#### Collected material

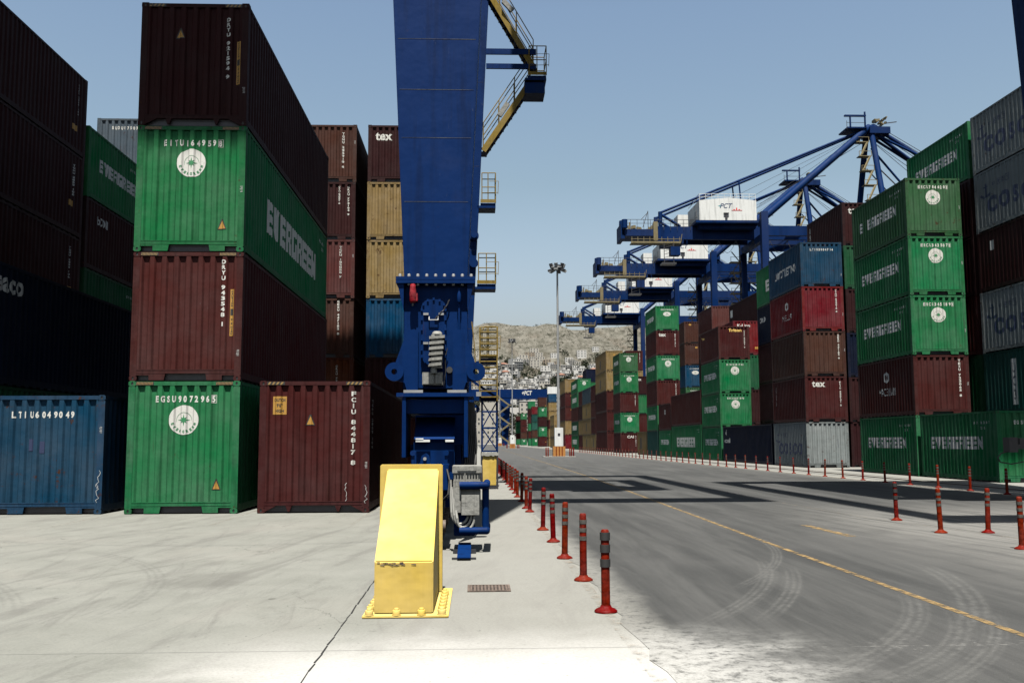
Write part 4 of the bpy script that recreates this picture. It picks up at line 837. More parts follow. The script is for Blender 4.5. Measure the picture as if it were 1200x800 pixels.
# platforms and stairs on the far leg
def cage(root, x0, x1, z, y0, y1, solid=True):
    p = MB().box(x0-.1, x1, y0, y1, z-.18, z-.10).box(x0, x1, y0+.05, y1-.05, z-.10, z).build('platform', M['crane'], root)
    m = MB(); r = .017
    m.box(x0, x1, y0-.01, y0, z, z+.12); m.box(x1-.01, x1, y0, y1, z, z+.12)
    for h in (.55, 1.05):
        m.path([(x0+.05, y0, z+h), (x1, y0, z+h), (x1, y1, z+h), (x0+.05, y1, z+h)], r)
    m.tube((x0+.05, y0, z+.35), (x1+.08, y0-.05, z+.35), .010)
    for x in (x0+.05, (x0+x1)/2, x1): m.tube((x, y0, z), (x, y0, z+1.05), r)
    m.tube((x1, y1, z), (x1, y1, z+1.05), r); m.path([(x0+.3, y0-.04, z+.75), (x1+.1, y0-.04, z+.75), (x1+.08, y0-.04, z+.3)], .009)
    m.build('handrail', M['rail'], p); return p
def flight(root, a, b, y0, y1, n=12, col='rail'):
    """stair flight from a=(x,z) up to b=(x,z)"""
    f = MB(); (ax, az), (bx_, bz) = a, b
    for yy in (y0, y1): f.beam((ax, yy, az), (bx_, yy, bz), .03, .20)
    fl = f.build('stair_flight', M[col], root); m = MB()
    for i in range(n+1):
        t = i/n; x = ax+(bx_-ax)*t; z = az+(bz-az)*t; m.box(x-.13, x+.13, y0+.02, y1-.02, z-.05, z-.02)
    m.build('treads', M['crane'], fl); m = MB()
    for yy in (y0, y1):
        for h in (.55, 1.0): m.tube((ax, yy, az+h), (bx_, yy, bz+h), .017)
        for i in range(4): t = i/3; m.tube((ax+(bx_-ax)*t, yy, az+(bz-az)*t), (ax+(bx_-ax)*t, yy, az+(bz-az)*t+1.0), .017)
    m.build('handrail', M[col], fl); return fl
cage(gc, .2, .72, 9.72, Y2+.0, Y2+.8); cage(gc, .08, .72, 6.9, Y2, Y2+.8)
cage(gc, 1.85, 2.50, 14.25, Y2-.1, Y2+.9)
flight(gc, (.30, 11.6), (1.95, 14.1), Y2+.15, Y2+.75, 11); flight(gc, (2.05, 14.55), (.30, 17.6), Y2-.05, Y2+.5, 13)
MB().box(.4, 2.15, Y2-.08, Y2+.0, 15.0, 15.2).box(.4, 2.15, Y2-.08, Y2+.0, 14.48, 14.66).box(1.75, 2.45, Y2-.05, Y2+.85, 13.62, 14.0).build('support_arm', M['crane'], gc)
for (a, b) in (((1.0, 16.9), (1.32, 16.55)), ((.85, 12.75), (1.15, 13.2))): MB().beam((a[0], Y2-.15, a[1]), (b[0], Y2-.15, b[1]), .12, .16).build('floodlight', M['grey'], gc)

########

### [Exercise requirements]
Quote everything in the listing above exactly; pictures are the only thing to omit.

### [Result of the exercise]
Write part 4 of the bpy script that recreates this picture. It picks up at line 837. More parts follow. The script is for Blender 4.5. Measure the picture as if it were 1200x800 pixels.
# platforms and stairs on the far leg
def cage(root, x0, x1, z, y0, y1, solid=True):
    p = MB().box(x0-.1, x1, y0, y1, z-.18, z-.10).box(x0, x1, y0+.05, y1-.05, z-.10, z).build('platform', M['crane'], root)
    m = MB(); r = .017
    m.box(x0, x1, y0-.01, y0, z, z+.12); m.box(x1-.01, x1, y0, y1, z, z+.12)
    for h in (.55, 1.05):
        m.path([(x0+.05, y0, z+h), (x1, y0, z+h), (x1, y1, z+h), (x0+.05, y1, z+h)], r)
    m.tube((x0+.05, y0, z+.35), (x1+.08, y0-.05, z+.35), .010)
    for x in (x0+.05, (x0+x1)/2, x1): m.tube((x, y0, z), (x, y0, z+1.05), r)
    m.tube((x1, y1, z), (x1, y1, z+1.05), r); m.path([(x0+.3, y0-.04, z+.75), (x1+.1, y0-.04, z+.75), (x1+.08, y0-.04, z+.3)], .009)
    m.build('handrail', M['rail'], p); return p
def flight(root, a, b, y0, y1, n=12, col='rail'):
    """stair flight from a=(x,z) up to b=(x,z)"""
    f = MB(); (ax, az), (bx_, bz) = a, b
    for yy in (y0, y1): f.beam((ax, yy, az), (bx_, yy, bz), .03, .20)
    fl = f.build('stair_flight', M[col], root); m = MB()
    for i in range(n+1):
        t = i/n; x = ax+(bx_-ax)*t; z = az+(bz-az)*t; m.box(x-.13, x+.13, y0+.02, y1-.02, z-.05, z-.02)
    m.build('treads', M['crane'], fl); m = MB()
    for yy in (y0, y1):
        for h in (.55, 1.0): m.tube((ax, yy, az+h), (bx_, yy, bz+h), .017)
        for i in range(4): t = i/3; m.tube((ax+(bx_-ax)*t, yy, az+(bz-az)*t), (ax+(bx_-ax)*t, yy, az+(bz-az)*t+1.0), .017)
    m.build('handrail', M[col], fl); return fl
cage(gc, .2, .72, 9.72, Y2+.0, Y2+.8); cage(gc, .08, .72, 6.9, Y2, Y2+.8)
cage(gc, 1.85, 2.50, 14.25, Y2-.1, Y2+.9)
flight(gc, (.30, 11.6), (1.95, 14.1), Y2+.15, Y2+.75, 11); flight(gc, (2.05, 14.55), (.30, 17.6), Y2-.05, Y2+.5, 13)
MB().box(.4, 2.15, Y2-.08, Y2+.0, 15.0, 15.2).box(.4, 2.15, Y2-.08, Y2+.0, 14.48, 14.66).box(1.75, 2.45, Y2-.05, Y2+.85, 13.62, 14.0).build('support_arm', M['crane'], gc)
for (a, b) in (((1.0, 16.9), (1.32, 16.55)), ((.85, 12.75), (1.15, 13.2))): MB().beam((a[0], Y2-.15, a[1]), (b[0], Y2-.15, b[1]), .12, .16).build('floodlight', M['grey'], gc)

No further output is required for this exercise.